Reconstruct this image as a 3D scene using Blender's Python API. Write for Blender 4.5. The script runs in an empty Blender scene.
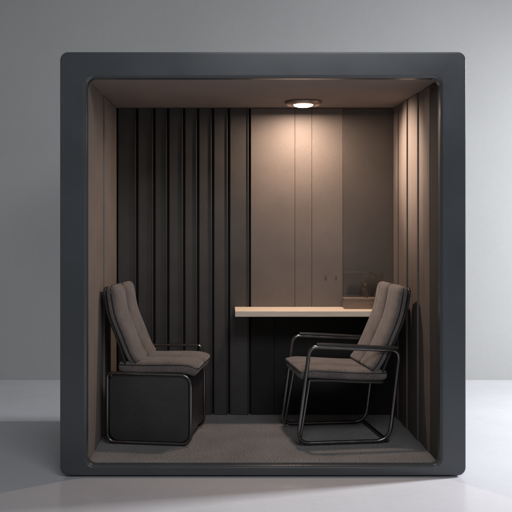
import bpy, bmesh, math
from mathutils import Vector
S = bpy.context.scene
COL = S.collection
PI = math.pi
# ---------------------------------------------------------------- materials
def mat(name, col, rough=0.5, metal=0.0, nscale=6, namt=0.08, bscale=None, bstr=0.1, bdist=0.001, stretch=(1,1,1), rvar=0.0, sheen=0.0, coat=0.0, fine=None):
    m = bpy.data.materials.new(name); m.use_nodes = True
    nt = m.node_tree; N = nt.nodes; L = nt.links
    b = N['Principled BSDF']
    b.inputs['Metallic'].default_value = metal
    b.inputs['Roughness'].default_value = rough
    b.inputs['Sheen Weight'].default_value = sheen
    b.inputs['Coat Weight'].default_value = coat
    b.inputs['Coat Roughness'].default_value = .2
    tc = N.new('ShaderNodeTexCoord'); mp = N.new('ShaderNodeMapping')
    mp.inputs['Scale'].default_value = stretch
    L.new(tc.outputs['Object'], mp.inputs['Vector'])
    n = N.new('ShaderNodeTexNoise'); n.inputs['Scale'].default_value = nscale; n.inputs['Detail'].default_value = 6
    L.new(mp.outputs[0], n.inputs['Vector'])
    r = N.new('ShaderNodeMapRange')
    r.inputs['From Min'].default_value = 0.3; r.inputs['From Max'].default_value = 0.7
    r.inputs['To Min'].default_value = 1-namt; r.inputs['To Max'].default_value = 1+namt
    L.new(n.outputs['Fac'], r.inputs['Value'])
    val = r.outputs[0]
    if fine:
        n3 = N.new('ShaderNodeTexNoise'); n3.inputs['Scale'].default_value = fine[0]; n3.inputs['Detail'].default_value = 3
        L.new(mp.outputs[0], n3.inputs['Vector'])
        r3 = N.new('ShaderNodeMapRange')
        r3.inputs['From Min'].default_value = 0.3; r3.inputs['From Max'].default_value = 0.7
        r3.inputs['To Min'].default_value = 1-fine[1]; r3.inputs['To Max'].default_value = 1+fine[1]
        L.new(n3.outputs['Fac'], r3.inputs['Value'])
        mm = N.new('ShaderNodeMath'); mm.operation = 'MULTIPLY'
        L.new(val, mm.inputs[0]); L.new(r3.outputs[0], mm.inputs[1]); val = mm.outputs[0]
    v = N.new('ShaderNodeVectorMath'); v.operation = 'SCALE'
    v.inputs[0].default_value = col
    L.new(val, v.inputs['Scale']); L.new(v.outputs[0], b.inputs['Base Color'])
    if rvar:
        r2 = N.new('ShaderNodeMapRange'); r2.inputs['From Min'].default_value = 0.3; r2.inputs['From Max'].default_value = 0.7
        r2.inputs['To Min'].default_value = rough-rvar; r2.inputs['To Max'].default_value = rough+rvar
        L.new(n.outputs['Fac'], r2.inputs['Value']); L.new(r2.outputs[0], b.inputs['Roughness'])
    if bscale:
        n2 = N.new('ShaderNodeTexNoise'); n2.inputs['Scale'].default_value = bscale; n2.inputs['Detail'].default_value = 4
        L.new(mp.outputs[0], n2.inputs['Vector'])
        bu = N.new('ShaderNodeBump'); bu.inputs['Strength'].default_value = bstr; bu.inputs['Distance'].default_value = bdist
        L.new(n2.outputs['Fac'], bu.inputs['Height']); L.new(bu.outputs[0], b.inputs['Normal'])
    return m
M = dict(
 floor = mat('polished_floor', (.50,.50,.53), .22, nscale=1.1, namt=.05, rvar=.06, fine=(30,.02)),
 wall = mat('painted_wall', (.43,.435,.435), .85, nscale=.9, namt=.05, bscale=120, bstr=.12, fine=(30,.015)),
 frame = mat('charcoal_paint', (.056,.063,.070), .32, nscale=3, namt=.10, rvar=.06, bscale=500, bstr=.08, bdist=.0005, coat=.25),
 slat = mat('charcoal_felt', (.053,.049,.046), .6, nscale=8, namt=.12, bscale=300, bstr=.3, bdist=.0008, fine=(200,.12)),
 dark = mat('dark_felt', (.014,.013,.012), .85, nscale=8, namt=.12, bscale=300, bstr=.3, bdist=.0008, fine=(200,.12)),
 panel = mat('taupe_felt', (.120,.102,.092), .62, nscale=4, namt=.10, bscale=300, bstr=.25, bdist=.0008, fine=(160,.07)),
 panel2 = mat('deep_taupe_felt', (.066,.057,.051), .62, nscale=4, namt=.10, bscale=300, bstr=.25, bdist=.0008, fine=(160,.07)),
 side = mat('brown_felt', (.125,.104,.093), .75, nscale=5, namt=.10, bscale=300, bstr=.25, bdist=.0008, fine=(160,.07)),
 side2 = mat('grey_taupe_felt', (.21,.182,.165), .75, nscale=5, namt=.10, bscale=300, bstr=.25, bdist=.0008, fine=(160,.07)),
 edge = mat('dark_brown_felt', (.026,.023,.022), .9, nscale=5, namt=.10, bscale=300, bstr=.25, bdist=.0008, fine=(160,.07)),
 ceil = mat('ceiling_felt', (.25,.205,.18), .8, nscale=3, namt=.06, bscale=300, bstr=.2, bdist=.0008),
 carpet = mat('grey_carpet', (.150,.144,.143), .95, nscale=5, namt=.2, bscale=130, bstr=1, bdist=.005, fine=(130,.75), sheen=.2),
 back = mat('dark_backing', (.012,.012,.012), .9),
 table = mat('pale_wood', (.80,.68,.55), .42, nscale=9, namt=.08, stretch=(1,14,14), bscale=60, bstr=.05),
 tubem = mat('black_tube', (.17,.162,.158), .17, metal=.95, nscale=20, namt=.1, rvar=.05),
 plastic = mat('black_plastic', (.020,.019,.019), .33, nscale=15, namt=.12, bscale=700, bstr=.15, bdist=.0005),
 body = mat('graphite_panel', (.038,.037,.038), .40, nscale=6, namt=.18, bscale=300, bstr=.2, bdist=.0006, fine=(160,.2)),
 fabric = mat('taupe_fabric', (.120,.102,.094), .82, nscale=16, namt=.22, bscale=300, bstr=.9, bdist=.002, fine=(260,.5), sheen=.3),
 box = mat('brown_wood_box', (.17,.125,.098), .4, nscale=10, namt=.15, stretch=(1,8,8)),
 white = mat('copper_trim', (.42,.32,.26), .25, metal=.5, nscale=10, namt=.03),
 bronze = mat('bronze_baffle', (.18,.12,.09), .35, metal=.5),
 socket = mat('brown_socket_plastic', (.090,.075,.066), .4),
)
def glass(n, col, r=.03):
    g = bpy.data.materials.new(n); g.use_nodes = True
    b = g.node_tree.nodes['Principled BSDF']; b.inputs['Base Color'].default_value = col
    b.inputs['Roughness'].default_value = r; b.inputs['Transmission Weight'].default_value = 1
    return g
M['glass'] = glass('amber_glass', (.8,.68,.58,1))
M['pane'] = glass('clear_acrylic', (.96,.93,.90,1), .02)
e = bpy.data.materials.new('warm_lamp_glow'); e.use_nodes = True
b = e.node_tree.nodes['Principled BSDF']; b.inputs['Emission Color'].default_value = (1,.86,.70,1); b.inputs['Emission Strength'].default_value = 10
M['glow'] = e
# ---------------------------------------------------------------- helpers
def obj(name, bm, m, parent=None, smooth=False, ang=35):
    bmesh.ops.recalc_face_normals(bm, faces=bm.faces[:])
    me = bpy.data.meshes.new(name); bm.to_mesh(me); bm.free()
    me.materials.append(m)
    if smooth:
        for p in me.polygons: p.use_smooth = True
        me.set_sharp_from_angle(angle=math.radians(ang))
    o = bpy.data.objects.new(name, me); COL.objects.link(o)
    if parent: o.parent = parent
    return o
def tag(o, label, cat, group=None):
    o['label'] = label; o['category'] = cat
    if group: o['group'] = group
    return o
def thing(name, label, cat, loc=(0,0,0), rotz=0, group=None):
    o = bpy.data.objects.new(name, None); COL.objects.link(o); o.empty_display_size = .1
    o.location = loc; o.rotation_euler = (0,0,rotz)
    return tag(o, label, cat, group)
def box(x0,x1,y0,y1,z0,z1,bev=0,bm=None,seg=2):
    t = bmesh.new()
    v = [t.verts.new((x,y,z)) for x in (x0,x1) for y in (y0,y1) for z in (z0,z1)]
    for f in ((0,1,3,2),(4,6,7,5),(0,4,5,1),(2,3,7,6),(0,2,6,4),(1,5,7,3)): t.faces.new([v[i] for i in f])
    bmesh.ops.recalc_face_normals(t, faces=t.faces[:])
    if bev: bmesh.ops.bevel(t, geom=t.edges[:], offset=bev, segments=seg, affect='EDGES', profile=.5)
    if bm is None: return t
    me = bpy.data.meshes.new('tmp'); t.to_mesh(me); t.free(); bm.from_mesh(me); bpy.data.meshes.remove(me)
    return bm
def rr(x0,x1,z0,z1,r,n=10):
    pts = []
    for cx,cz,a0 in ((x1-r,z1-r,0),(x0+r,z1-r,PI/2),(x0+r,z0+r,PI),(x1-r,z0+r,1.5*PI)):
        for i in range(n+1):
            a = a0+PI/2*i/n; pts.append((cx+r*math.cos(a), cz+r*math.sin(a)))
    return pts
def loft(rings, close0=False, close1=False):
    bm = bmesh.new(); R = [[bm.verts.new(p) for p in r] for r in rings]; n = len(R[0])
    for a,b in zip(R,R[1:]):
        for i in range(n): bm.faces.new((a[i],a[(i+1)%n],b[(i+1)%n],b[i]))
    if close0: bm.faces.new(R[0])
    if close1: bm.faces.new(R[-1][::-1])
    return bm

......

_Problem details_
Make a list of all lines in the data that contain "scene".

_Task output_
Reconstruct this image as a 3D scene using Blender's Python API. Write for Blender 4.5. The script runs in an empty Blender scene.
S = bpy.context.scene